I wonder how you do that - I can't imagine I would be able to make notes in LaTeX in real-time. To me, paper is just faster than any computer solution. Also sometimes you need to draw a diagram or arrow in the notes.

> Slowing down to a pace comfortable for you means, at least in my classes, that you'll miss the next thing in the presentation.

I was thinking about this recently. I teach (assembly programming) in our company using slideshow. But most teachers at my university used blackboard (for math). I am beginning to think that using blackboard is better, despite more effort, because it also forces the teacher to slow down.
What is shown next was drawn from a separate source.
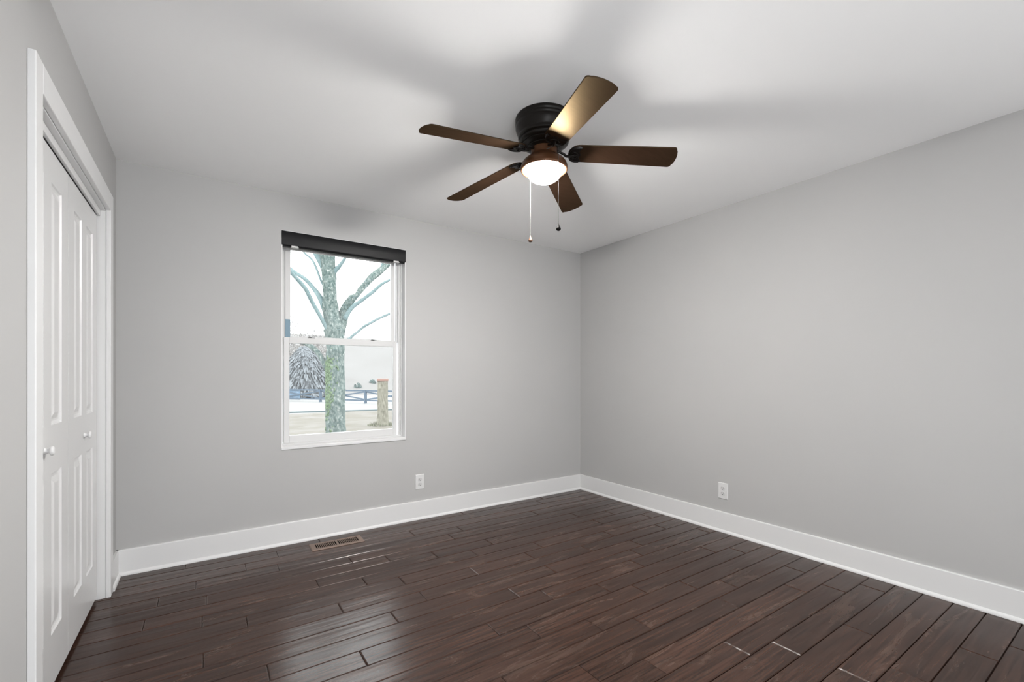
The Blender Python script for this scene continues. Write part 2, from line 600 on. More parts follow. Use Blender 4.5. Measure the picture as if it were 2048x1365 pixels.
def door_leaf(name, ya, yb, knob_y, knob_z, label):
    """moulded four panel leaf, face at x = -W-0.035, from y=ya (near) to yb (far)"""
    xf = -W - 0.035
    th = 0.034
    z0, z1 = 0.022, 2.003
    cy = [ya, ya + 0.098, ya + 0.243, yb - 0.243, yb - 0.098, yb]
    cz = [z0, 0.215, 0.812, 0.990, 1.885, z1]
    bm = bmesh.new()
    # face grid with raised panels
    panels = {(1, 1), (3, 1), (1, 3), (3, 3)}

    def V(y, z, d=0.0):
        return bm.verts.new((xf + d, y, z))
    for i in range(5):
        for j in range(5):
            y0, y1_, zz0, zz1 = cy[i], cy[i + 1], cz[j], cz[j + 1]
            if (i, j) in panels:
                steps = [(0, 0), (0.004, -0.0055), (0.012, -0.0085), (0.020, -0.0085), (0.042, -0.0010), (0.045, -0.0005)]
                loops = []
                for ins, dep in steps:
                    loops.append([V(y0 + ins, zz0 + ins, dep), V(y1_ - ins, zz0 + ins, dep), V(y1_ - ins, zz1 - ins, dep), V(y0 + ins, zz1 - ins, dep)])
                for A, B in zip(loops[:-1], loops[1:]):
                    for q in range(4):
                        r = (q + 1) % 4
                        bm.faces.new((A[q], A[r], B[r], B[q]))
                bm.faces.new(loops[-1])
            else:
                bm.faces.new((V(y0, zz0), V(y1_, zz0), V(y1_, zz1), V(y0, zz1)))
    bmesh.ops.remove_doubles(bm, verts=bm.verts, dist=1e-5)
    # edges and back
    a = [bm.verts.new((xf, y, z)) for y, z in ((ya, z0), (yb, z0), (yb, z1), (ya, z1))]
    b_ = [bm.verts.new((xf - th, y, z)) for y, z in ((ya, z0), (yb, z0), (yb, z1), (ya, z1))]
    for q in range(4):
        r = (q + 1) % 4
        bm.faces.new((a[q], a[r], b_[r], b_[q]))
    bm.faces.new(b_)
    o = obj(name, bm, M['door'])
    struct(o, label)
    kb = bmesh.new()
    add_lathe(kb, [(0.0115, 0.0), (0.0125, 0.002), (0.0095, 0.006), (0.0082, 0.011), (0.0088, 0.014), (0.0140, 0.0165), (0.0165, 0.019), (0.0168, 0.022), (0.0150, 0.025), (0.0095, 0.0275), (0.001, 0.028)],
              28, (xf, knob_y, knob_z), axis='x')
    obj('door_knob', kb, M['door'], o, smooth=True, angle=50)
    return o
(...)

One of my favorite electrical engineering professors gave incredibly well-planned lectures via overhead transparencies. He was quick to adjust the pace of an individual lecture to the audience, but also provided his presentations as PDF downloads. His presentations were supplemental to the textbooks, but served as amazing base notes. In his classes, I found myself writing prompts for further review and stray observations, rather than attempting to summarize as the lecture progressed.

Having worked on online learning applications since then, I still think that his was the best system for transferring complex knowledge in a classroom setting.

An example PDF that I found through a quick Google search: http://www.ittc.ku.edu/~jstiles/312/handouts/312_Introductio...


Can you really write LaTeX equations fast enough to keep up with the lecture? I'm impressed.

When I was in school I was often hard pressed to keep up with simple paper and pencil.


Seems like an exaggeration. I really doubt there's anyone taking realtime notes in LaTeX.


It's totally doable. I type fast and know my LaTeX. Only time I feel like I'm at a significant disadvantage is when new symbols are introduced that I have to look up.

Only math is done in LaTeX, for clarification. They're rendered as images and imported into OneNote (via EqualX, if anyone's looking to do the same).


You're only supposed to write 20% of the time (so, like 5% of the material) when you hand-write notes.

This doesn't work well in certain classes (e.g. math classes where you have to copy every word of a proof and analyze it later).


Being a human photocopier in maths/physics lectures was the worst thing about university, when you're 6 blackboards behind. That was in 1999, hopefully it's changed now.


I don't see the point in making notes that fancy. Writing them down (or typing them) is primarily just an aid to remember the content.

If you're at a computer looking for a reference then there are better sources available than hastily typed notes.